▸ Recorded data:
######

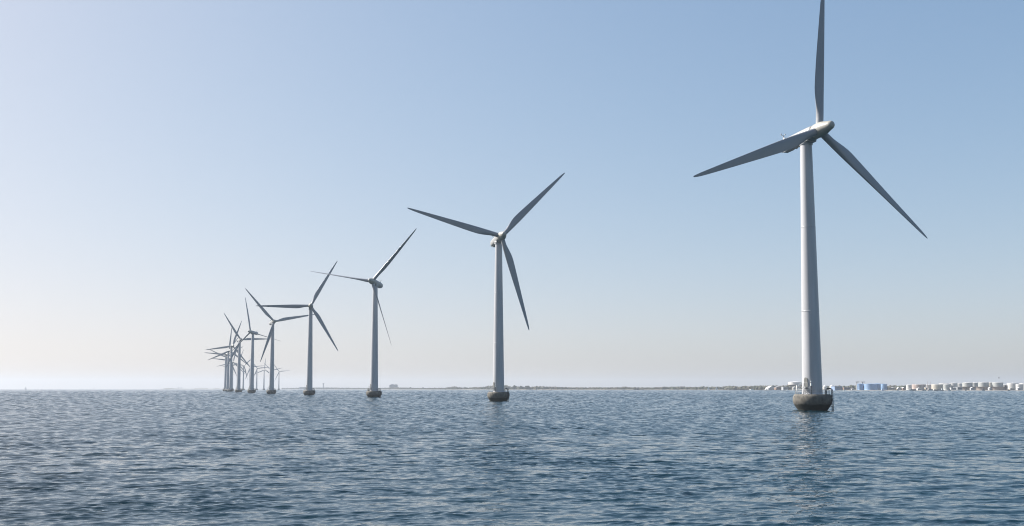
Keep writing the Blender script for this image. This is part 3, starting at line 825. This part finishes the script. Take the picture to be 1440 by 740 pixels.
# ---- posts, stair towers, masts
def stair_tower(label, px0, px1, ytop, back):
    pc = (px0 + px1) / 2; d = shore_d(pc) + back; w = (px1 - px0) / F * d; h = CAM_H + (EYE - ytop) / F * d - 1.3
    t = thing('stair_tower', label, 'tower', (at(pc, d), d, 1.3))
    MB().box((-w * .3, 0, h * .46), (w * .28, w * .5, h * .92 + 1)).build('shaft', M_GREYW, t)
    MB().box((0, 0, h * .96), (w, w * .7, h * .08)).build('platform', M_ROOF, t)
    rl = MB()
    for s in (-1, 1):
        rl.tube([(-w / 2, s * w * .3, h + .9), (w / 2, s * w * .3, h + .9)], .08, 5)
        for k in (-1, 0, 1): rl.tube([(k * w / 2.1, s * w * .3, h), (k * w / 2.1, s * w * .3, h + .9)], .07, 5)
    rl.build('railing', M_GALV, t)
stair_tower('narrow dark stair tower at the left side of the blue tanks', 1204.0, 1208.2, 537.0, 24)
stair_tower('dark stair tower over the gap between the first and second blue tank', 1211.4, 1216.2, 537.1, 96)
def mast(name, label, px, ytop, back, r, m, top=None):
    d = shore_d(px) + back; h = CAM_H + (EYE - ytop) / F * d - 1.2
    t = thing(name, label, 'mast', (at(px, d), d, 1.2))
    MB().tube([(0, 0, -0.5), (0, 0, h)], r, 8, r1=r * .5).build('pole', m, t)
    b = MB()
    if top == 'flare': b.lathe([(0.3, h - 4), (0.8, h - 3.5), (0.9, h - .5), (0.5, h)], 12)
    else:
        b.box((0, 0, h * .82), (1.6, .15, .15)); b.box((0, 0, h * .6), (1.2, .15, .15))
    b.build('flare_tip' if top == 'flare' else 'crossarm', M_DARKSTEEL, t)
mast('flare_stack', 'tall thin flare stack above the right terraced tank', 1405.4, 530.2, 150, .22, M_GALV, 'flare')
mast('harbour_mast', 'left of two thin red masts in front of the cream tank', 1304.6, 535.8, 22, .22, M_RED)
mast('harbour_mast', 'right of two thin red masts in front of the cream tank', 1308.6, 536.6, 24, .22, M_RED)
mast('harbour_mast', 'thin white mast beside the blue grey hall', 1173.4, 540.0, 12, .3, M_TWHITE)

# ---- boats
M_HULLD = mat('dark_hull', (0.035, 0.04, 0.05), rough=0.5, var=0.3, scale=.5); M_HULLW = mat('white_hull', (0.74, 0.74, 0.72), rough=0.35, var=.08, scale=.5)
M_SAIL = mat('sail_cloth', (0.78, 0.77, 0.73), rough=0.8, var=.08, scale=.5); M_HULLB = mat('blue_hull', (0.08, 0.14, 0.32), rough=.45, var=.2, scale=.5)
M_GSAIL = mat('grey_sail_cloth', (0.38, 0.38, 0.38), rough=0.8, var=.1, scale=.5)
def hull_mesh(L, B, H, draft=0.5):
    mb = MB(); R_ = []
    for k in range(13):
        s = k / 12; x = (s - .5) * L
        w = B / 2 * (min(1, (s * 4 + .65)) if s < .3 else math.sqrt(max(0.0, 1 - ((s - .3) / .7) ** 2.4)))
        w = max(w, .02); zt = H * (1 + .28 * max(0, (s - .4) / .6) ** 2)
        R_.append([(x, -w, zt), (x + (.04 * L * s), -w * .92, zt * .4), (x, -w * .6, -draft), (x, w * .6, -draft), (x + (.04 * L * s), w * .92, zt * .4), (x, w, zt)])
    return mb.rings(R_)
def boat(name, label, px, d, L, H, hm_, kind='motor', rz=0.0, sail=None, mh=0, cat='boat'):
    t = thing(name, label, cat, (at(px, d), d, 0), rz)
    B = L * .3
    hull_mesh(L, B, H).build('hull', hm_, t)
    if kind == 'motor':
        c = MB().box((-L * .08, 0, H + .55 + H * .3), (L * .32, B * .7, 1.1 + H * .6), taper=.86).build('cabin', M_HULLW if hm_ == M_HULLW else M_HULLD, t)
        MB().box((-L * .08, 0, H + .75 + H * .3), (L * .325, B * .6, .4)).build('window', M_GLASS, c)
        MB().tube([(-L * .1, 0, H + 1), (-L * .1, 0, H + 3.2)], .06, 6).build('mast', M_GALV, t)
    elif kind == 'barge':
        c = MB().box((-L * .36, 0, H + .9), (L * .12, B * .6, 2.0)).build('cabin', M_HULLW, t)
        MB().box((L * .08, 0, H + .25), (L * .66, B * .6, .7)).build('hatch', M_GREYW, t)
        MB().tube([(L * .42, 0, H), (L * .42, 0, H + 3)], .08, 6).build('mast', M_GALV, t)
    elif kind == 'work':
        c = MB().box((L * .08, 0, H + 1.6), (L * .2, B * .7, 3.2), taper=.85).box((L * .06, 0, H + 4), (L * .12, B * .5, 1.6), taper=.8).build('cabin', M_HULLD, t)
        MB().tube([(L * .02, 0, H + 3), (L * .02, 0, H + 8)], .2, 6, r1=.1).build('mast', M_DARKSTEEL, t)
        MB().tube([(-L * .05, 0, H), (-L * .36, 0, H + 2.6)], .25, 6).build('derrick', M_DARKSTEEL, t)
    else:
        MB().tube([(L * .08, 0, H), (L * .08, 0, mh)], .09, 6, r1=.05).build('mast', M_GALV, t)
        def sail_mesh(p0, p1, p2, belly):
            mb = MB(); n = 6; V = []; Fc = []
            for i in range(n + 1):
                for j in range(n + 1 - i):
                    a, b = i / n, j / n; c = 1 - a - b
                    p = Vector(p0) * c + Vector(p1) * a + Vector(p2) * b
                    V.append((p.x, p.y + belly * 4 * a * c + belly * b * c, p.z))
            idx = {}; k = 0
            for i in range(n + 1):
                for j in range(n + 1 - i): idx[i, j] = k; k += 1
            for i in range(n):
                for j in range(n - i):
                    Fc.append((idx[i, j], idx[i + 1, j], idx[i, j + 1]))
                    if j < n - i - 1: Fc.append((idx[i + 1, j], idx[i + 1, j + 1], idx[i, j + 1]))
            m = len(V); V2 = [(x, y + .05, z) for x, y, z in V]
            mb.add(V + V2, Fc + [tuple(m + q for q in f[::-1]) for f in Fc]); return mb
        sail_mesh((L * .05, 0, H + 1.0), (-L * .42, 0, H + 1.2), (L * .07, 0, mh - .3), .35).build('mainsail', sail, t)
        sail_mesh((L * .46, 0, H + .4), (L * .12, 0, H + .7), (L * .1, 0, mh * .88), .3).build('jib', sail, t)
        MB().box((-.02 * L, 0, H + .2), (L * .35, B * .5, .45), taper=.8).build('cabin', hm_, t)
    return t
boat('sailing_boat', 'grey sailing boat on the far left horizon, largest of the three there', 36, 5200, 10, 1.0, M_GREYW, 'sail', .5, M_GSAIL, 14.5, 'sailing boat')
boat('sailing_boat', 'faint tiny sailing boat on the horizon right of the leftmost one', 56, 6200, 8, .9, M_HULLW, 'sail', .9, M_SAIL, 8.5, 'sailing boat')
boat('sailing_boat', 'pale sailing boat on the left horizon midway to the low island', 132, 5600, 9, 1.0, M_HULLW, 'sail', -.3, M_GSAIL, 11, 'sailing boat')
boat('sailing_boat', 'left of two white sailing boats close under the wooded shore', 996, 2700, 9, .9, M_HULLW, 'sail', .3, M_SAIL, 11.5, 'sailing boat')
boat('sailing_boat', 'right of two white sailing boats close under the wooded shore', 1007.5, 2720, 10, .9, M_HULLW, 'sail', .2, M_SAIL, 10.5, 'sailing boat')
boat('sailing_boat', 'small boat with a white sail among the dark moored boats by the tanks', 1312.2, 1930, 6, .7, M_HULLW, 'sail', 1.2, M_SAIL, 5.5, 'sailing boat')
boat('workboat', 'dark workboat silhouette off the middle of the far shore', 898, 2780, 27, 1.8, M_HULLD, 'work', math.pi)
boat('motor_boat', 'small white motor boat right of the second nearest turbine', 755, 2250, 9, .9, M_HULLW, 'motor', .1)
boat('barge', 'long dark barge with a white deck along the breakwater', 1044, 2480, 62, 1.4, M_HULLD, 'barge', math.pi)
boat('barge', 'dark barge lying below the white gabled shed', 1086, 2390, 40, 1.3, M_HULLD, 'barge', 0)
boat('motor_boat', 'white motor boat at the end of the breakwater left of the nearest turbine', 1107.5, 2330, 7, 1.0, M_HULLW, 'motor', .2)
boat('motor_boat', 'white motor boat at the quay left of the blue tanks', 1188, 2150, 8, .9, M_HULLW, 'motor', 0)
boat('workboat', 'small dark blue tug in front of the rightmost blue tank', 1241.5, 2080, 8, 2.4, M_HULLB, 'motor', 1.0)
boat('motor_boat', 'small dark boat at the quay left of the first white tank', 1262.3, 2090, 6, 1.8, M_HULLD, 'motor', .6)
boat('barge', 'dark moored barge below the rust stained tank', 1283.5, 2055, 13, 3.0, M_HULLD, 'barge', 0)
boat('motor_boat', 'dark moored boat below the right edge of the rust stained tank', 1299.7, 2050, 8, 2.6, M_HULLD, 'motor', .2)
boat('barge', 'short dark barge below the two thin red masts', 1308.6, 2045, 9, 3.0, M_HULLD, 'barge', 0)
boat('barge', 'longest dark moored barge below the cream tank', 1320, 2040, 19, 2.6, M_HULLD, 'barge', math.pi)
boat('motor_boat', 'dark boat below the greenish grey tank', 1335.3, 2035, 7, 2.4, M_HULLD, 'motor', .4)
boat('motor_boat', 'dark boat at the quay below the third terraced tank', 1358.4, 2030, 6, 2.2, M_HULLD, 'motor', .9)
boat('motor_boat', 'dark boat at the quay below the left tank of the terraced pair', 1382.8, 2020, 7, 2.4, M_HULLD, 'motor', .3)
boat('motor_boat', 'dark boat near the right edge below the low white tank', 1419, 2010, 6, 2.0, M_HULLD, 'motor', .3)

######

▸ Set task:
Starting at the top of the listing above, please restate word for word each line up to and including the one that holds "mast('harbour_mast', 'thin white", omitting every image.

▸ Correct output:
Keep writing the Blender script for this image. This is part 3, starting at line 825. This part finishes the script. Take the picture to be 1440 by 740 pixels.
# ---- posts, stair towers, masts
def stair_tower(label, px0, px1, ytop, back):
    pc = (px0 + px1) / 2; d = shore_d(pc) + back; w = (px1 - px0) / F * d; h = CAM_H + (EYE - ytop) / F * d - 1.3
    t = thing('stair_tower', label, 'tower', (at(pc, d), d, 1.3))
    MB().box((-w * .3, 0, h * .46), (w * .28, w * .5, h * .92 + 1)).build('shaft', M_GREYW, t)
    MB().box((0, 0, h * .96), (w, w * .7, h * .08)).build('platform', M_ROOF, t)
    rl = MB()
    for s in (-1, 1):
        rl.tube([(-w / 2, s * w * .3, h + .9), (w / 2, s * w * .3, h + .9)], .08, 5)
        for k in (-1, 0, 1): rl.tube([(k * w / 2.1, s * w * .3, h), (k * w / 2.1, s * w * .3, h + .9)], .07, 5)
    rl.build('railing', M_GALV, t)
stair_tower('narrow dark stair tower at the left side of the blue tanks', 1204.0, 1208.2, 537.0, 24)
stair_tower('dark stair tower over the gap between the first and second blue tank', 1211.4, 1216.2, 537.1, 96)
def mast(name, label, px, ytop, back, r, m, top=None):
    d = shore_d(px) + back; h = CAM_H + (EYE - ytop) / F * d - 1.2
    t = thing(name, label, 'mast', (at(px, d), d, 1.2))
    MB().tube([(0, 0, -0.5), (0, 0, h)], r, 8, r1=r * .5).build('pole', m, t)
    b = MB()
    if top == 'flare': b.lathe([(0.3, h - 4), (0.8, h - 3.5), (0.9, h - .5), (0.5, h)], 12)
    else:
        b.box((0, 0, h * .82), (1.6, .15, .15)); b.box((0, 0, h * .6), (1.2, .15, .15))
    b.build('flare_tip' if top == 'flare' else 'crossarm', M_DARKSTEEL, t)
mast('flare_stack', 'tall thin flare stack above the right terraced tank', 1405.4, 530.2, 150, .22, M_GALV, 'flare')
mast('harbour_mast', 'left of two thin red masts in front of the cream tank', 1304.6, 535.8, 22, .22, M_RED)
mast('harbour_mast', 'right of two thin red masts in front of the cream tank', 1308.6, 536.6, 24, .22, M_RED)
mast('harbour_mast', 'thin white mast beside the blue grey hall', 1173.4, 540.0, 12, .3, M_TWHITE)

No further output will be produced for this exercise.